Responsibilities of the university administration

For its part, the university administration must:

  • continue to provide facilities and ensure adequate classroom and laboratory space that is stocked with sufficient, appropriate equipment;
  • give priority to supporting both faculty and students in teaching and learning;
  • provide opportunities for professional, student, and leadership development in both teaching and learning;
  • be responsive when normal communications between faculty and students break down by providing for a process for discussion and negotiations;
  • facilitate communication among various constituents of the university;
  • facilitate the flow of visitors to the classroom by providing faculty ample notice.

Where to get help

For instructors: The departmental chair or associate chair, the Teaching Center, colleagues, and the relevant dean's office offer very useful advice on teaching techniques, materials and methods.

For students: The instructor, the assistants to instructors (AIs), and Cornerstone: The Learning Center can be counted on for guidance on best learning techniques and practices. The Writing Center can be a very helpful resource for all levels of written assignments from concept identification and document structuring through final paper editing.

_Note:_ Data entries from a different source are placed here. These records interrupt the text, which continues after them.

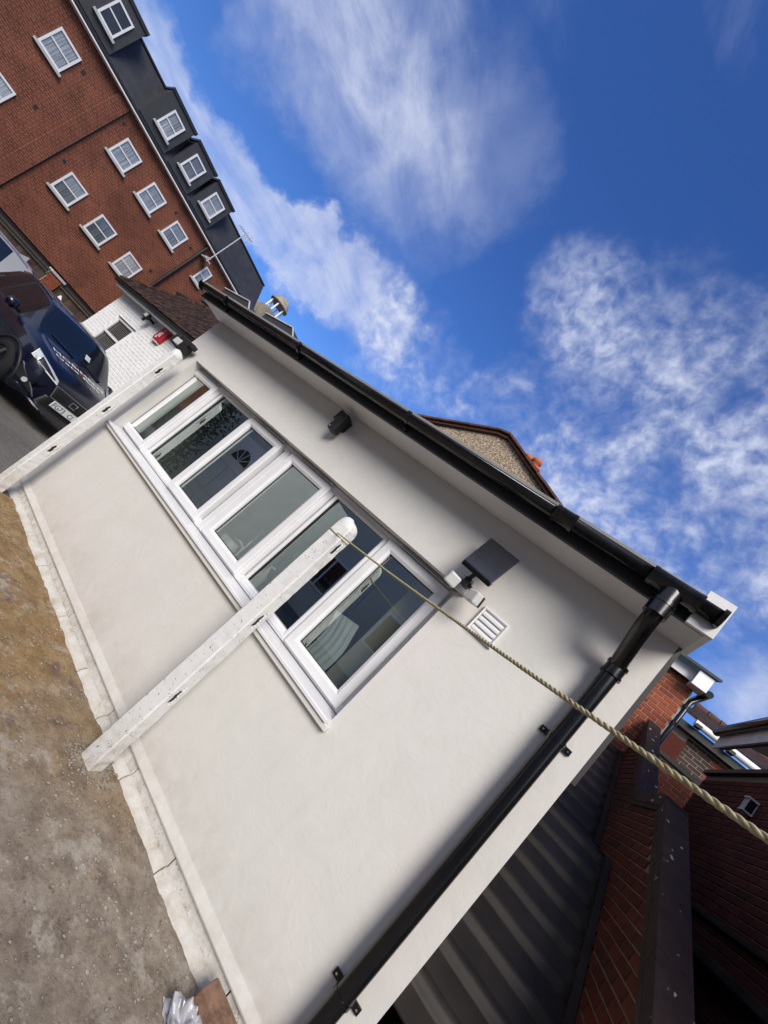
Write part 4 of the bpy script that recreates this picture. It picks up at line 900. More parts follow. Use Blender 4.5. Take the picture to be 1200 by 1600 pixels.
def make_car(name, label, cat, loc, yaw, sc, paint, front=False, rear=True, group=None):
    C = thing(name, label, cat, loc, group); C.rotation_euler = (0, 0, R(yaw)); LOC[C] = Vector((0, 0, 0))
    xs = [-2.2, -2.17, -2.12, -2.03, -1.95, -1.85, -1.75, -1.62, -1.5, -1.35, -1.22, -1.13, -.9, -.6, -.36, -.27, 0, .25, .4, .5, .6, .72, .85, .95, 1.02, 1.07, 1.12, 1.25, 1.4, 1.55, 1.7, 1.82, 1.92, 2.0, 2.06, 2.11, 2.15, 2.18, 2.2]
    nS = 14; grid = {}
    from collections import defaultdict
    parts = defaultdict(MB)
    def fx(x):
        if not front: return x
        return 1.05 + (x - 1.05) * .72 if x > 1.05 else (-.3 + (x + .3) * .5 if x < -.3 else x)
    allm = MB()
    def reg(i, j, side):
        xm = (xs[i] + xs[i + 1]) / 2
        if j >= 9 and .47 < xm < 1.03: return 'windscreen'
        if j >= 9 and -2.1 < xm < -1.75: return 'rear_screen'
        if 6 <= j <= 8 and (-1.62 if front else -1.13) < xm < .60:
            if -.36 < xm < -.27 or -1.22 < xm < -1.13: return 'pillar%d%d' % (side, xm < -.8)
            return 'side_window' if side < 0 else 'side_window2'
        return 'body'
    for side in (-1, 1):
        for i in range(len(xs) - 1):
            A_, B_ = section(xs[i], side), section(xs[i + 1], side)
            for j in range(nS - 1):
                q = [(fx(xs[i]), side * A_[j][0], A_[j][1]), (fx(xs[i + 1]), side * B_[j][0], B_[j][1]), (fx(xs[i + 1]), side * B_[j + 1][0], B_[j + 1][1]), (fx(xs[i]), side * A_[j + 1][0], A_[j + 1][1])]
                if side > 0: q = q[::-1]
                q = [Vector(v) * sc for v in q]
                allm.add(q, [(0, 1, 2, 3)]); parts[reg(i, j, side)].add(q, [(0, 1, 2, 3)], True)
        for i, rv in ((0, False), (len(xs) - 1, True)):
            A_ = section(xs[i], side); q = [Vector((fx(xs[i]), side * p[0], p[1])) * sc for p in A_] + [Vector((fx(xs[i]), 0, A_[0][1])) * sc]
            allm.add(q, [list(range(len(q)))]); parts['body'].add(q, [list(range(len(q)))])
    def fin(mb, nm, m_, par):
        me = mb.mesh(nm); bm = bmesh.new(); bm.from_mesh(me); bmesh.ops.remove_doubles(bm, verts=bm.verts, dist=.0005); bmesh.ops.recalc_face_normals(bm, faces=bm.faces); bm.to_mesh(me); bm.free()
        for p in me.polygons: p.use_smooth = len(p.vertices) < 6
        me.materials.append(m_); return new_obj(nm, me, par)
    body = fin(parts['body'], 'body', paint, C)
    for k_, nm in (('windscreen', 'windscreen'), ('rear_screen', 'rear_screen'), ('side_window', 'side_window'), ('side_window2', 'side_window')): fin(parts[k_], nm, M_CARGLASS, C)
    for k_ in [q for q in parts if q.startswith('pillar')]: fin(parts[k_], 'pillar', M_SATIN, C)
    bvh = BVHTree.FromPolygons([tuple(v) for v in allm.v], allm.f)
    def onfront(y, z, off=.006, d=(-1, 0, 0), org=3.0):
        h = bvh.ray_cast(Vector((org, y * sc, z * sc)), Vector(d))
        return (h[0] + h[1].normalized() * (off if h[1].x > 0 else -off)) if h[0] else Vector((2.15 * sc, y * sc, z * sc))
    def onside(x, z, off=.006, side=-1):
        h = bvh.ray_cast(Vector((fx(x) * sc, side * 3, z * sc)), Vector((0, -side, 0)))
        return Vector((fx(x) * sc, h[0].y + side * off, z * sc)) if h[0] else Vector((fx(x) * sc, side * .9 * sc, z * sc))
    def onside_r(x, z, off=.006, side=-1):
        h = bvh.ray_cast(Vector((x * sc, side * 3, z * sc)), Vector((0, -side, 0)))
        return Vector((x * sc, h[0].y + side * off, z * sc)) if h[0] else Vector((x * sc, side * .9 * sc, z * sc))
    def ontop(x, y, off=.004):
        h = bvh.ray_cast(Vector((fx(x) * sc, y * sc, 4)), Vector((0, 0, -1)))
        return Vector((fx(x) * sc, y * sc, h[0].z + off)) if h[0] else Vector((fx(x) * sc, y * sc, sc))
    def patch(nm, quad, m_, par, fn, off, n=8):
        mb = MB(); a, b_, c_, e = [Vector(q) for q in quad]
        for i in range(n + 1):
            for k in range(n + 1):
                u_, v2 = i / n, k / n; p = (a * (1 - u_) + b_ * u_) * (1 - v2) + (e * (1 - u_) + c_ * u_) * v2; mb.v.append(fn(p.x, p.y, off))
        for i in range(n):
            for k in range(n): q0 = i * (n + 1) + k; mb.f.append([q0, q0 + n + 1, q0 + n + 2, q0 + 1]); mb.sm.append(True)
        o_ = mb.build(nm, m_, par); so_ = o_.modifiers.new('solid', 'SOLIDIFY'); so_.thickness = .006; so_.offset = 0; return o_
    for (wx0_, wy) in ((1.38, -1), (1.38, 1), (-1.38, -1), (-1.38, 1)):
        wx = fx(wx0_); ix = wx0_
        yo = wy * .93
        MB().lathe((wx * sc, 0, .35 * sc), [(.30 * sc, wy * .70 * sc), (.335 * sc, wy * .715 * sc), (.35 * sc, wy * .80 * sc), (.345 * sc, wy * .91 * sc), (.30 * sc, wy * .945 * sc), (.24 * sc, wy * .935 * sc)], 28, 'y').build('tyre', M_TYRE, C)
        wl = MB().lathe((wx * sc, 0, .35 * sc), [(.24 * sc, wy * .93 * sc), (.235 * sc, wy * .90 * sc), (.05 * sc, wy * .915 * sc), (0, wy * .918 * sc)], 24, 'y').build('wheel', M_SATIN, C)
        for k_ in range(5):
            a = k_ * 1.2566; p0, p1 = Vector((math.cos(a) * .03, wy * .93, math.sin(a) * .03 + .35)) , Vector((math.cos(a) * .232, wy * .935, math.sin(a) * .232 + .35))
            MB().beam((p0 + Vector((wx, 0, 0))) * sc, (p1 + Vector((wx, 0, 0))) * sc, .05 * sc, .02 * sc, up=(0, 1, 0)).build('spoke', M_ALLOY, wl)
        ar = MB(); arc = []
        for k_ in range(21): a = math.pi * (-.08 + 1.16 * k_ / 20); arc.append((wx + .415 * math.cos(a), .35 + .415 * math.sin(a)))
        ar.tube([onside_r(px_, max(pz_, .24), -.004, wy) for px_, pz_ in arc], .030 * sc, 8); ar.build('wheel_arch', M_SATIN, C)
        well = MB(); well.v = []; ctr = Vector((wx * sc, wy * .905 * sc, .35 * sc)); pts = [onside_r(px_, max(pz_, .24), .003, wy) for px_, pz_ in arc]; 
        well.add([ctr] + pts, [(0, i, i + 1) for i in range(1, len(pts))]); well.build('wheel_well', M_INK, C)
    for sd_ in (-1, 1):
        mr_ = MB(); mr_.lathe((.62 * sc, sd_ * 1.03 * sc, 1.07 * sc), [(0, -.10 * sc), (.07 * sc, -.075 * sc), (.085 * sc, 0), (.07 * sc, .06 * sc), (0, .08 * sc)], 14, 'y'); mr_.box(.60 * sc, .66 * sc, min(sd_ * .88, sd_ * .98) * sc, max(sd_ * .88, sd_ * .98) * sc, 1.02 * sc, 1.06 * sc)
        mr_.build('mirror', paint, C)
        MB().tube([onside(-.95 + .25, .90, .012, sd_), onside(-.95 + .42, .90, .016, sd_)], .012 * sc, 6).build('door_handle', M_CHROME if front else paint, C)
        MB().tube([ontop(xq, sd_ * .62, .02 * sc) for xq in (-1.5, -1.2, -.8, -.4, 0, .3)], .014 * sc, 6).build('roof_rail', M_CHROME, C)
        gl = MB(); gl.tube([onside(xq, zq, .001, sd_) for xq, zq in ((.62, .3), (.62, .6), (.60, .93))], .004, 4); gl.tube([onside(xq, zq, .001, sd_) for xq, zq in ((-.32, .3), (-.32, .6), (-.32, .95))], .004, 4); gl.build('door_gap', M_INK, C)
    fn_ = MB(); fn_.prism([(fx(-1.55) * sc, -.012, 1.53 * sc), (fx(-1.55) * sc + .18, -.012, 1.56 * sc), (fx(-1.55) * sc + .02, -.012, 1.66 * sc)], (0, .024, 0)); fn_.build('aerial_fin', M_WHITE if front else paint, C)  # white on the navy car is a painted glint on its fin
    for sd_ in (-1, 1):   # tail lamps
        patch('tail_lamp', [(-2.16, .86, 0), (-1.88, .92, 0), (-1.86, 1.02, 0), (-2.10, .99, 0)], M_RED, C, lambda x, z, off, s2=sd_: onside(x, z, off, s2), .006)
    if front:
        for sd_ in (-1, 1):
            hl = patch('headlight', [(sd_ * .40, .70, 0), (sd_ * .84, .80, 0), (sd_ * .80, .915, 0), (sd_ * .42, .765, 0)], M_LAMP, C, onfront, .008)
            patch('lamp_inner', [(sd_ * .47, .725, 0), (sd_ * .77, .80, 0), (sd_ * .75, .87, 0), (sd_ * .48, .75, 0)], M_SATIN, hl, onfront, .014)
            lt = MB(); lt.tube([onfront(y_, z_, .018) for y_, z_ in ((sd_ * .42, .705), (sd_ * .60, .742), (sd_ * .83, .80), (sd_ * .80, .905))], .010, 6); lt.build('running_light', M_WHITE, hl)
            patch('fog_recess', [(sd_ * .50, .36, 0), (sd_ * .84, .44, 0), (sd_ * .82, .62, 0), (sd_ * .58, .42, 0)], M_INK, C, onfront, .007)
            fg = MB(); fg.tube([onfront(sd_ * .70, .47, .012), onfront(sd_ * .70, .47, .03)], .035, 10); fg.build('fog_lamp', M_LAMP, C)
            ch = MB(); ch.tube([onfront(y_, z_, .012) for y_, z_ in ((sd_ * .50, .35), (sd_ * .58, .43), (sd_ * .83, .64))], .010, 6); ch.build('trim', M_ALLOY, C)
            patch('bumper_lip', [(sd_ * .35, .27, 0), (sd_ * .78, .33, 0), (sd_ * .74, .375, 0), (sd_ * .42, .33, 0)], paint, C, onfront, .016)
        gr = patch('grille', [(-.34, .52, 0), (.34, .52, 0), (.40, .70, 0), (-.40, .70, 0)], M_INK, C, onfront, .008)
        ch = MB()
        for p_ in (((-.40, .70), (.40, .70)), ((-.34, .515), (.34, .515)), ((-.40, .70), (-.34, .515)), ((.40, .70), (.34, .515))):
            ch.tube([onfront(p_[0][0] + (p_[1][0] - p_[0][0]) * i / 8, p_[0][1] + (p_[1][1] - p_[0][1]) * i / 8, .012) for i in range(9)], .008, 6)
        ch.build('grille_trim', M_ALLOY, gr)
        for i in range(3): zq = .56 + i * .045; MB().tube([onfront(-.33 + .66 * k_ / 8, zq, .012) for k_ in range(9)], .006, 5).build('grille_bar', M_SATIN, gr)
        bd = MB(); pc = onfront(0, .615, .02)
        for (a, b_, c_, e) in ((-.06, .06, .035, .05), (-.06, .06, -.05, -.035), (-.06, -.04, -.035, .035), (.04, .06, -.005, .035)): bd.box(pc.x - .005, pc.x + .008, pc.y + a * sc, pc.y + b_ * sc, pc.z + c_ * sc, pc.z + e * sc)
        bd.build('badge', M_CHROME, C)
        patch('lower_intake', [(-.46, .28, 0), (.46, .28, 0), (.40, .50, 0), (-.40, .50, 0)], M_INK, C, onfront, .007)
        px0 = onfront(0, .46, .02).x + .012; pl = MB(); pl.box(px0, px0 + .008, -.26 * sc, .26 * sc, .40 * sc, .512 * sc); PL = pl.build('number_plate', M_PLATE, C, bev=.003)
        for wd_, y0_ in (('FG73', -.240), ('CJ', .045)): text_obj('plate_text', wd_, .118 * sc, M_INK, PL, lambda a, b_: Vector((px0 + .0095, y0_ * sc + a * .86, .414 * sc + b_ * .98)))
        for (txt, xr, size, ya_, yl_) in (('MOBIMENT', 1.50, .16, -.58, 1.12), ('Data', 1.66, .13, -.56, .46), ('Rec', 1.66, .13, -.02, .40)):
            vs, fs = text_verts(txt, size); wdt = max(v.x for v in vs)
            MB().add([ontop(xr - (v.y) * -1 * .0 - (0 - v.y) * -1.0 + .0, ya_ + v.x * yl_ / wdt, .006) for v in vs], fs).build('bonnet_lettering', M_WHITE, C)
        bl = MB()
        for sd_ in (-1, 1): bl.tube([ontop(xq, sd_ * yq, .004) for xq, yq in ((1.1, .66), (1.4, .60), (1.7, .53), (1.95, .46))], .006, 5)
        bl.build('bonnet_crease', paint, C)
        wp = MB(); wp.tube([ontop(1.06, -.1, .012), ontop(.98, -.55, .012)], .010, 5); wp.tube([ontop(1.06, .5, .012), ontop(.98, .05, .012)], .010, 5); wp.build('wiper', M_SATIN, C)
        sgn = patch('door_sign', [(-.30, .47, 0), (.34, .47, 0), (.34, .72, 0), (-.30, .72, 0)], M_WHITE, C, lambda x, z, off: onside(x, z, off, -1), .004)
        patch('sign_panel', [(.12, .47, 0), (.30, .47, 0), (.30, .60, 0), (.12, .60, 0)], M_RED, sgn, lambda x, z, off: onside(x, z, off, -1), .009)
        vs, fs = text_verts('S', .26); MB().add([onside(-.22 + v.x, .50 + v.y, .011, -1) for v in vs], fs).build('sign_letter', M_INK, sgn)
        patch('tax_disc', [(.80, .12, 0), (.88, .12, 0), (.88, .22, 0), (.80, .22, 0)], M_LAMP, C, lambda x, y_, off: ontop(x, y_, off), .003)
    return C
hd_ = 9; fc = Vector((-7.08, 3.36, 0)); hv = Vector((math.cos(R(hd_)), math.sin(R(hd_)), 0)); SCB = .90
make_car('blue_car', 'dark navy car with white bonnet lettering parked beside the white garage', 'car', tuple(fc - hv * 1.878 * SCB), hd_, SCB, M_NAVY, front=True, group='cars parked on the driveway')
make_car('silver_car', 'silver car parked side on just behind the navy car', 'car', (-13.0, 1.78, 0), -90, .92, M_SILVER, group='cars parked on the driveway')
make_car('maroon_car', 'dark maroon car half hidden between the silver car and the fence', 'car', (-15.3, 2.45, 0), -90, .92, M_MAROON, group='cars parked on the driveway')

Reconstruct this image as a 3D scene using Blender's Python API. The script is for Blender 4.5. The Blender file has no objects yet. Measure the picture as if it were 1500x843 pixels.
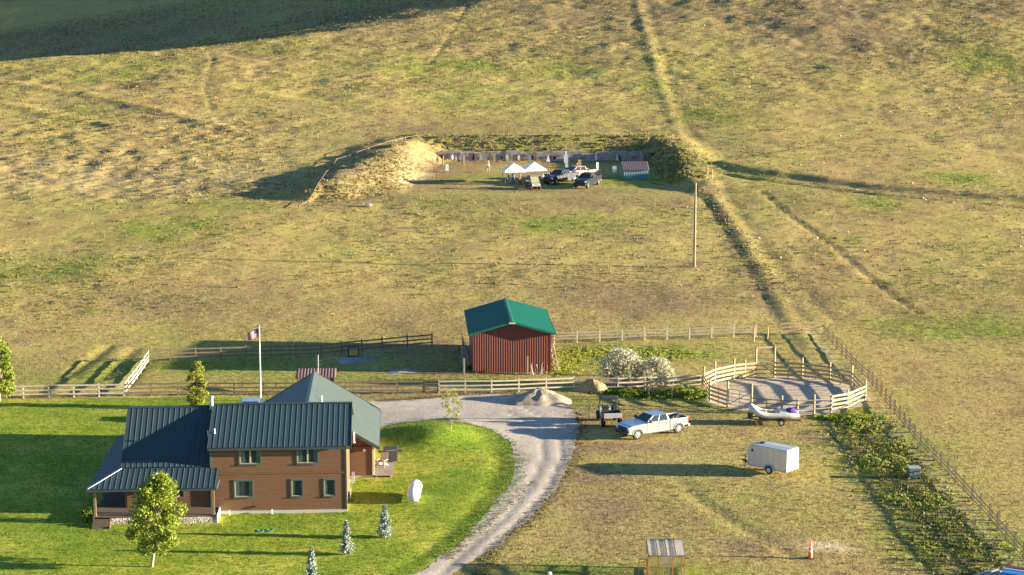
import bpy, math, random
import numpy as np
from mathutils import Vector, Matrix
random.seed(7)
R = math.radians
sc = bpy.context.scene
COL = sc.collection
PI = math.pi

# ------------------------------------------------------------------ camera
CAMH, PITCH, FPX = 41.4, R(9.92), 2917.0
cam_d = bpy.data.cameras.new('camera'); cam = bpy.data.objects.new('camera', cam_d); COL.objects.link(cam)
cam.location = (0, 0, CAMH); cam.rotation_euler = (PI/2 - PITCH, 0, 0)
cam_d.sensor_width = 36; cam_d.lens = FPX/1500*36; cam_d.clip_start = 1; cam_d.clip_end = 9000
sc.camera = cam

# ------------------------------------------------------------------ noise
_rng = np.random.RandomState(11)
_LAT = _rng.rand(8, 256, 256)
def vn(x, y, wl, k=0):
    x = np.asarray(x, float)/wl + 1000.3; y = np.asarray(y, float)/wl + 1000.7
    xi = np.floor(x).astype(int); yi = np.floor(y).astype(int); fx = x-xi; fy = y-yi
    fx = fx*fx*(3-2*fx); fy = fy*fy*(3-2*fy); L = _LAT[k % 8]
    a = L[xi & 255, yi & 255]; b = L[(xi+1) & 255, yi & 255]; c = L[xi & 255, (yi+1) & 255]; d = L[(xi+1) & 255, (yi+1) & 255]
    return (a*(1-fx)+b*fx)*(1-fy)+(c*(1-fx)+d*fx)*fy - 0.5
def fbm(x, y, wl, k=0, o=3):
    s = 0; a = 1.0
    for i in range(o):
        s = s + a*vn(x + 13.7*i, y - 7.1*i, wl, k+i); a *= .5; wl *= .5
    return s
def ss(a, b, x):
    t = np.clip((np.asarray(x, float)-a)/(b-a), 0, 1); return t*t*(3-2*t)
def segd(x, y, pts):
    """distance to polyline, signed side (+ = left of direction), parameter 0..1"""
    best = np.full(np.shape(x), 1e9); side = np.zeros(np.shape(x)); par = np.zeros(np.shape(x))
    n = len(pts)-1
    for i in range(n):
        ax, ay = pts[i][:2]; bx, by = pts[i+1][:2]; dx, dy = bx-ax, by-ay
        t = np.clip(((x-ax)*dx+(y-ay)*dy)/(dx*dx+dy*dy), 0, 1)
        ex = x-(ax+t*dx); ey = y-(ay+t*dy); d = np.hypot(ex, ey); m = d < best
        best = np.where(m, d, best); side = np.where(m, np.sign(dx*ey-dy*ex), side); par = np.where(m, (i+t)/n, par)
    return best, side, par
def polysd(x, y, poly):
    """signed distance, negative inside"""
    best = np.full(np.shape(x), 1e9); ins = np.zeros(np.shape(x), bool)
    n = len(poly)
    for i in range(n):
        ax, ay = poly[i][:2]; bx, by = poly[(i+1) % n][:2]; dx, dy = bx-ax, by-ay
        t = np.clip(((x-ax)*dx+(y-ay)*dy)/(dx*dx+dy*dy), 0, 1)
        best = np.minimum(best, np.hypot(x-(ax+t*dx), y-(ay+t*dy)))
        if ay != by:
            c = ((ay > y) != (by > y)) & (x < (bx-ax)*(y-ay)/(by-ay)+ax); ins ^= c
    return np.where(ins, -best, best)

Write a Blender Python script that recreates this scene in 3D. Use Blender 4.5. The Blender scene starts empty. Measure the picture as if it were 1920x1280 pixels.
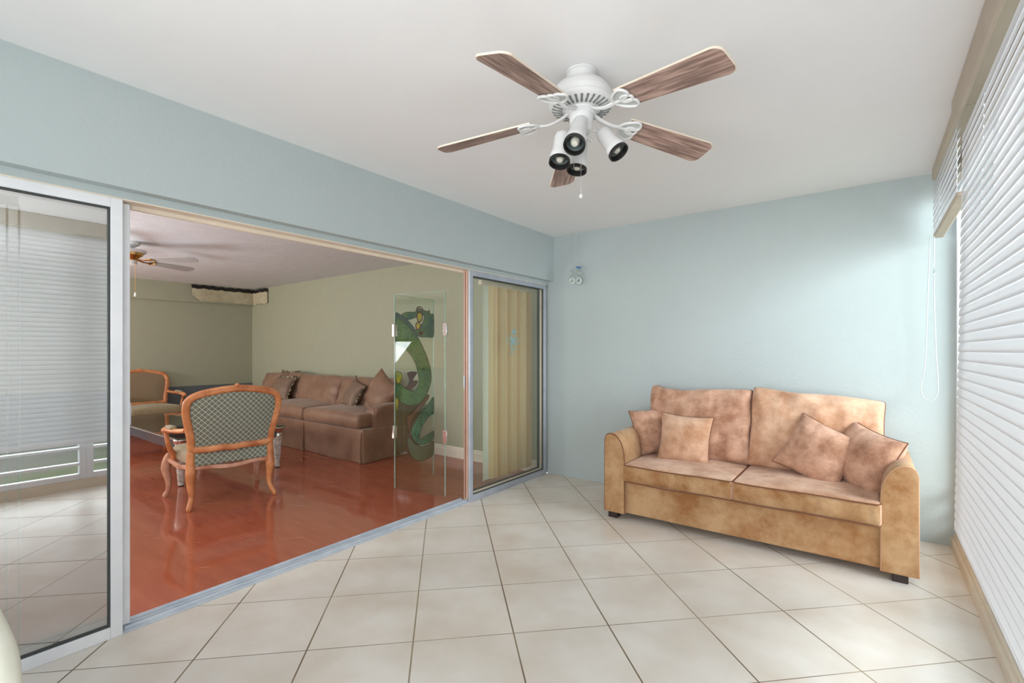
import bpy, math, random
from math import sin, cos, pi, radians as rad, sqrt, atan2
from mathutils import Vector, Matrix, noise
random.seed(7)
S = bpy.context.scene
COL = S.collection

# ------------------------------------------------------------------ camera, sky, light, exposure
cd = bpy.data.cameras.new('camera'); cam = bpy.data.objects.new('camera', cd); COL.objects.link(cam)
cam.location = (2.61, -4.20, 1.27); cam.rotation_euler = (rad(90), 0, rad(37.0))
cd.sensor_width = 36; cd.lens = 892/1920*36; cd.shift_y = 17/1920; cd.clip_start = .02
S.camera = cam
S.view_settings.view_transform = 'Standard'; S.view_settings.look = 'None'
S.view_settings.gamma = 1; S.view_settings.use_curve_mapping = False
S.view_settings.exposure = -0.15
S.cycles.transparent_max_bounces = 40
W = bpy.data.worlds.new('sky'); S.world = W; W.use_nodes = True
bg = W.node_tree.nodes['Background']; bg.inputs[0].default_value = (.80, .90, 1.0, 1); bg.inputs[1].default_value = 1.3

def area(name, loc, target, sx, sy, power, color=(1, 1, 1)):
    l = bpy.data.lights.new(name, 'AREA'); l.shape = 'RECTANGLE'; l.size = sx; l.size_y = sy
    l.energy = power; l.color = color
    o = bpy.data.objects.new(name, l); COL.objects.link(o); o.location = loc
    o.rotation_euler = (Vector(target)-Vector(loc)).to_track_quat('-Z', 'Y').to_euler()
    return o
area('daylight_side', (6.4, -3.3, 2.75), (1.6, 0, 1.2), 2.4, 1.5, 120, (.84, .93, 1))
area('daylight_corner', (5.6, -.9, 2.2), (0, -.8, 1.1), 2.2, 1.9, 215, (.90, .95, 1))
area('daylight_blinds', (4.9, -3.7, 1.5), (2.9, -3.7, 1.3), 4.2, 2.4, 200, (.94, .97, 1))
area('ceiling_fill', (2.2, -4.75, 1.25), (1.7, -1.9, 2.9), 1.4, .9, 24, (1, .99, .98))  # unseen fill behind the camera, added to brighten the ceiling
area('end_fill', (1.9, -9.0, .7), (1.4, 0, 1.7), 6.5, 2.6, 340, (1, .985, .98))  # added frontal fill, shining in through the made-up end window
area('living_room_fill', (-5.85, -6.9, 1.4), (-5.2, 0, 1.6), 1.3, 1.6, 90, (1, .93, .85))  # unseen fill added to brighten the living room, no window there
area('kitchen_under_light', (-3.3, -6.66, 1.50), (-3.3, -6.72, .9), 1.6, .1, 5, (1, .62, .32))
area('living_room_ceiling_fill', (-3.6, -4.5, 1.2), (-3.5, -4.0, 2.4), 1.6, 1.2, 75, (.88, .95, 1))  # upward fill added for the living room ceiling, no lamp modelled
def lamp(name, loc, power, color, r=.12):
    l = bpy.data.lights.new(name, 'POINT'); l.energy = power; l.color = color; l.shadow_soft_size = r
    o = bpy.data.objects.new(name, l); COL.objects.link(o); o.location = loc
lamp('living_room_point_fill', (-4.9, -4.3, 1.35), 55, (1, .88, .76))  # unseen point light added to lift the dim living room
lamp('living_room_point_fill', (-.55, -4.55, 1.5), 75, (.96, .97, .92))  # second point light, added to reach the near end of the sofa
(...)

Should a student concern occur, the general process of communication and request for assistance, guidance, and problem resolution is to:

  1. Raise the concern with the faculty member;
  2. if the resolution has not been achieved, raise the concern with the associate chair or department chair;
  3. if resolution has not been achieved, raise the concern with the student’s adviser(s).

Concerns and/or disagreements that have not been resolved by this process can be addressed to the ombudsperson.

If the student has a concern related to discrimination or harassment, the University Policy on Discrimination and Harassment provides additional information about resources and options.

10/30/2015*

*This document shall be reviewed every five years.